Oct. 1, 1999 | Among Pinot Noir-scented candles and Special Millennial Wine Corkers at the Napa Valley winery I visited this weekend sat an untouched pile of Wine X magazines. For those who don't know, Wine X is a self-styled "zine" whose purpose is to communicate to us Beaujolais Nouveaus that wine's hip, baby. It's cooool. You like the Chemical Brothers? Wine requires chemistry! Coolio, Daddy-o! Or, as they put it, Wine X is "A New Voice for a New Generation of Wine Consumers."

Launched in 1997, when winemakers funded several ad and marketing campaigns geared toward snagging younger wine connoisseurs, Wine X is unabashed about its purpose. The front page of its Web site is loaded with links like, "If you market wine, Read This!" or "Marketing Wine to Generation X." The gist? Sure, these leather-clad pipsqueaks may only be able to afford a $5 bottle of Merlot now, but think of the cellar they'll build when those stock options vest! Addict them while they are young!

So here I am, the target demographic -- under 30 and into visiting wineries, no less! -- with $3.95 to spare. I buy a copy of Wine X, the magazine that's made for people like me, and I read it. I read it while drinking wine on a Burgundy-colored sofa.

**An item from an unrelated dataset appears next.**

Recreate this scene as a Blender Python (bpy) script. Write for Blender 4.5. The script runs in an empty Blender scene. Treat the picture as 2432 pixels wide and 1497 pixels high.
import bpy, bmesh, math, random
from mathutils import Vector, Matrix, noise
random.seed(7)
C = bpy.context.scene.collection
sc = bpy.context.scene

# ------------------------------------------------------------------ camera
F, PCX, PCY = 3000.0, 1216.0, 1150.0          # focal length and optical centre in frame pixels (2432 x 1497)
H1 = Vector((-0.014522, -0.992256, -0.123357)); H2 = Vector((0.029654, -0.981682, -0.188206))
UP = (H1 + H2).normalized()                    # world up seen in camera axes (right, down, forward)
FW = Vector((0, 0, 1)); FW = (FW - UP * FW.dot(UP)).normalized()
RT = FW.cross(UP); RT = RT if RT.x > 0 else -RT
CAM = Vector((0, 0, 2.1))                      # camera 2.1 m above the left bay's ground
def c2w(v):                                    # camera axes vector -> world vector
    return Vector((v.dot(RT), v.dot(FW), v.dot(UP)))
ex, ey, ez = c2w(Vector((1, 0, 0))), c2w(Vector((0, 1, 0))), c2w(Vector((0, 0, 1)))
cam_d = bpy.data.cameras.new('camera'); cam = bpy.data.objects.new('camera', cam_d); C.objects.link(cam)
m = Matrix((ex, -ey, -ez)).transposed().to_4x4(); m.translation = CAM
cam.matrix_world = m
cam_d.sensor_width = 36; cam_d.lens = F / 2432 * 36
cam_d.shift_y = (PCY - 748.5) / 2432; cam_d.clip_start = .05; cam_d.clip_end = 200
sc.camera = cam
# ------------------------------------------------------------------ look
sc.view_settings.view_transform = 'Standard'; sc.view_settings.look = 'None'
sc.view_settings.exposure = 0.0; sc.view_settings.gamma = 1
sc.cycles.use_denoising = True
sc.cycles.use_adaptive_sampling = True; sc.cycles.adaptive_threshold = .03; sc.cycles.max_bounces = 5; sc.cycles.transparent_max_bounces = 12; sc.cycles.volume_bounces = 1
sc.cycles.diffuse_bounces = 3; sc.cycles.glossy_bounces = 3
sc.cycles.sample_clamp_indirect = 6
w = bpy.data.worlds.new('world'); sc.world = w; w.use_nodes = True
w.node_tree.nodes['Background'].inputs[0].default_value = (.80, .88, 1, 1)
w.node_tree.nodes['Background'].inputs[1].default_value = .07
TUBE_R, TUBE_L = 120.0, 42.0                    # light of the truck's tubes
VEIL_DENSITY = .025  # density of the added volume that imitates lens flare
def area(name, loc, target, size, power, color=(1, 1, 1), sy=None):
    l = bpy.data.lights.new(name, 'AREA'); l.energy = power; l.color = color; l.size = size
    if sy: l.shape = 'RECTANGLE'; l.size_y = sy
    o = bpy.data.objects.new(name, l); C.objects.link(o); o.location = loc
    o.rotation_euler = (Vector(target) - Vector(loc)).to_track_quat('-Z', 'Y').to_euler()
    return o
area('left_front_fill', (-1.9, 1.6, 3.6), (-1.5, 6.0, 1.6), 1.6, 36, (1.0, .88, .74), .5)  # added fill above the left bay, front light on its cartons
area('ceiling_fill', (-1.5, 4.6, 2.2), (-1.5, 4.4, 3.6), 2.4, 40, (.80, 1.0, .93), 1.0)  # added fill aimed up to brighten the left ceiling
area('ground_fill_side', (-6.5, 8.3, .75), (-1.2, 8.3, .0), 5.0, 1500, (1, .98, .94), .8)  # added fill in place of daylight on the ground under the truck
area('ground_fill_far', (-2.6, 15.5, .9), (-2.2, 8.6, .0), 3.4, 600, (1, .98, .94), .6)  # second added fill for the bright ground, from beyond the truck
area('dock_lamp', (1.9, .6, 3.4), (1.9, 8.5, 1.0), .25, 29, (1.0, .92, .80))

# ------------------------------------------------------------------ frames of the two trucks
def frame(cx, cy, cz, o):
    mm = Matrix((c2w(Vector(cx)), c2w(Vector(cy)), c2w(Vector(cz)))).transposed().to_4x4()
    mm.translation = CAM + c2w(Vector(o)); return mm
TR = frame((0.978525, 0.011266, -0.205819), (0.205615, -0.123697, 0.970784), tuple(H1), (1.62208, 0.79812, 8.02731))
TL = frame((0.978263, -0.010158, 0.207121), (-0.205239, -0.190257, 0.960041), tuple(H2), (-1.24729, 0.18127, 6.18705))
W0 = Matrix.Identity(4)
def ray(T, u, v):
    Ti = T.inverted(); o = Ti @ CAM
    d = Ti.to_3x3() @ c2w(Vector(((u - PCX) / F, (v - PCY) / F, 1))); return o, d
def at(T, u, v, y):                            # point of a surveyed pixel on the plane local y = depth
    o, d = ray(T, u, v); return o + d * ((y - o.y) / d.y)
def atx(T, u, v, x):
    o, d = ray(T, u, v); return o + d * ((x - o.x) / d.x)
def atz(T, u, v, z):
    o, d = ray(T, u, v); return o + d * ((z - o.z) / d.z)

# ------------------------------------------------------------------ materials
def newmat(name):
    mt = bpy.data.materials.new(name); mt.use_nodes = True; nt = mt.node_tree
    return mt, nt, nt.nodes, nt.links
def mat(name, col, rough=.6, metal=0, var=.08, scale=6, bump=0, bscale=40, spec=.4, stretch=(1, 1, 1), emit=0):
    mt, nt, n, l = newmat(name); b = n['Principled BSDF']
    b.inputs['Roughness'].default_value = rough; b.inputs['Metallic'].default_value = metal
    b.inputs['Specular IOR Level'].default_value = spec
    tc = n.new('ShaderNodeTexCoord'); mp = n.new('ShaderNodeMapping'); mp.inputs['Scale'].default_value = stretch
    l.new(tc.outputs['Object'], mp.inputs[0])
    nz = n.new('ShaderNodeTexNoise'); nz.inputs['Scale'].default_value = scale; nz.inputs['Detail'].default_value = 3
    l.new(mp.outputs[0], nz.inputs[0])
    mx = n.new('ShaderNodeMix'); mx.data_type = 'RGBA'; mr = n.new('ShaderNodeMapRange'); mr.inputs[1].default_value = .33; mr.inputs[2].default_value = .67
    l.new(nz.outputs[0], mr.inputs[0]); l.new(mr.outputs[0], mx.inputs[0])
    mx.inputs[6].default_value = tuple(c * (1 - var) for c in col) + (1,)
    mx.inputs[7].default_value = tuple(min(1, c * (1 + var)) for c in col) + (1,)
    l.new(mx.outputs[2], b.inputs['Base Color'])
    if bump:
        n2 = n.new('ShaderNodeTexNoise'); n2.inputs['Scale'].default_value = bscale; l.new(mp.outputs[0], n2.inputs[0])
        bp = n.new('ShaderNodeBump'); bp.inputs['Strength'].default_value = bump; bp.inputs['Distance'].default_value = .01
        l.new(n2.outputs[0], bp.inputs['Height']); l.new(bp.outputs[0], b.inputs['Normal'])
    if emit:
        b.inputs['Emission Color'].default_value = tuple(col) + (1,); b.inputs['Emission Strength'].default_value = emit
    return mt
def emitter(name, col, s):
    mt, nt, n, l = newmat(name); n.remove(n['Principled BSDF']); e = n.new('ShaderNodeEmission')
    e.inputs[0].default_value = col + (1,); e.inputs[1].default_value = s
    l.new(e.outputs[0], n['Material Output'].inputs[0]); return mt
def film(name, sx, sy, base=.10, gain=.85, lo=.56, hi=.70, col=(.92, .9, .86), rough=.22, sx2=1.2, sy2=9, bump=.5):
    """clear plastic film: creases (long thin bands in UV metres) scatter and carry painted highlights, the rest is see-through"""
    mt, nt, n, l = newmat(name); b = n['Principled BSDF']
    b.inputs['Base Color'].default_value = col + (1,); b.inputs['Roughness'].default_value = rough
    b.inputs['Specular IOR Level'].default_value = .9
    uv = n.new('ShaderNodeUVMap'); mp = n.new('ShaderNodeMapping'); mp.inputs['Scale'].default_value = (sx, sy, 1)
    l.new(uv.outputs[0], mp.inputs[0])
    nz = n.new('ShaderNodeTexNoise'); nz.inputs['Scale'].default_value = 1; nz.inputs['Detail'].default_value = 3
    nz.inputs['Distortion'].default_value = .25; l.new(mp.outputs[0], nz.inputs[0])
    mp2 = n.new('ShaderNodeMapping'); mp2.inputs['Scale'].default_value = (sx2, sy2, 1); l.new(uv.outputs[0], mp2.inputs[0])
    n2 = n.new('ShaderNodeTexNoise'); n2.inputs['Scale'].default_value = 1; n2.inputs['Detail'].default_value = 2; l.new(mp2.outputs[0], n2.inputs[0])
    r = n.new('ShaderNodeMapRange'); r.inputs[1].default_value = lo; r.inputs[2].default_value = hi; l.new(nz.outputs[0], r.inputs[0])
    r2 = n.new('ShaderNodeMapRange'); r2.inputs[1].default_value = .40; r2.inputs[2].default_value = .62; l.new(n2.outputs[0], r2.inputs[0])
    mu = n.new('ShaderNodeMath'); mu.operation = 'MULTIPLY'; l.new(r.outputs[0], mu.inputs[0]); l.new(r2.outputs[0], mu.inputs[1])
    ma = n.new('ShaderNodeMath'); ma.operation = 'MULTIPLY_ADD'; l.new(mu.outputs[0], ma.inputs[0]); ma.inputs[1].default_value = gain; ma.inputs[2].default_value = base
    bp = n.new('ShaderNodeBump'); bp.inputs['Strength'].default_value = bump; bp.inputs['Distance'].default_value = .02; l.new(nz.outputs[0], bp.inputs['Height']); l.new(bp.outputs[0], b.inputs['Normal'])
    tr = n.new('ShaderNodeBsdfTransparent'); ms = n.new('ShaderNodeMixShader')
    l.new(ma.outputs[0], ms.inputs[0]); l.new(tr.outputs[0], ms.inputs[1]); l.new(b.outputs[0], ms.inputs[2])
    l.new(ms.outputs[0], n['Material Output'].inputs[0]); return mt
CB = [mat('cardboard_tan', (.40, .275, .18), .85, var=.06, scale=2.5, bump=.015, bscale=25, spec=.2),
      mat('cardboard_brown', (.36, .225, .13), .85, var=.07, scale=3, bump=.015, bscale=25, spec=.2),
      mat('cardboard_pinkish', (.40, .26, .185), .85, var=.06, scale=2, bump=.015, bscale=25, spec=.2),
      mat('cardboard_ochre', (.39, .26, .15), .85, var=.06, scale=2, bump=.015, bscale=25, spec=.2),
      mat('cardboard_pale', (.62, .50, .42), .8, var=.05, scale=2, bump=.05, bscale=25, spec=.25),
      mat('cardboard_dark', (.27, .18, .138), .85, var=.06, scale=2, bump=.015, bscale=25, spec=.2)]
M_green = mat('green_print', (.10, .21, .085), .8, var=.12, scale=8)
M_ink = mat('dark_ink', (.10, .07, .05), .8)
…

Is there a smart, well-written, bullshit-free wine zine out there for wine-drinkers of modest means, but discerning tastes? Wine X isn't it. First off, Jason Priestley (never was cool) is on the cover talking about the Barenaked Ladies (a blip on the cool screen two years ago), alien abductions (whatever, dude) and -- pay close attention, folks -- "getting' hooked on wine." "Getting'"? I think they meant "gettin'." Apparently, Wine X's plan to win the hearts and palates of "Generation X" is to provide them with an abundance of excess apostrophes. Take this sentence from Publisher Darryl Roberts' intro to this issue: "Well, here it is late June goin' on September." Or this one: "Has the coming of fall got you thinkin' 'bout headin' to wine country?"

It's downhill from there, with a horoscope that tells me what I should drink this month and reviews of chick flicks ("The Gyno-American cinema movement"). Wine X tells me far more about what the people who market wine think of me than about wine itself. I apparently have a low income, like to cook for my friends, find Jason Priestley fascinating and don't flinch when a Duke Ellington tribute is in the section "Sex, Wine and Rock N' Roll." Frankly, I don't know how these folks have made it to Volume 3, Issue 5. Who reads this swill?

To be fair, I agree with Wine X that wine (and food, and travel) writing could be infused with some fruity style and down-to-earthy flavors. Apparently, Wine X started as a clunky black-and-white 'zine that dared to fulfill that mission. But, like so many good things, it's been co-opted by an industry, given the phony stamp of corporate America and sent out not to demystify a beverage that brings pleasure to millions, young and old, but to crassly hawk a product. Whatever, dude.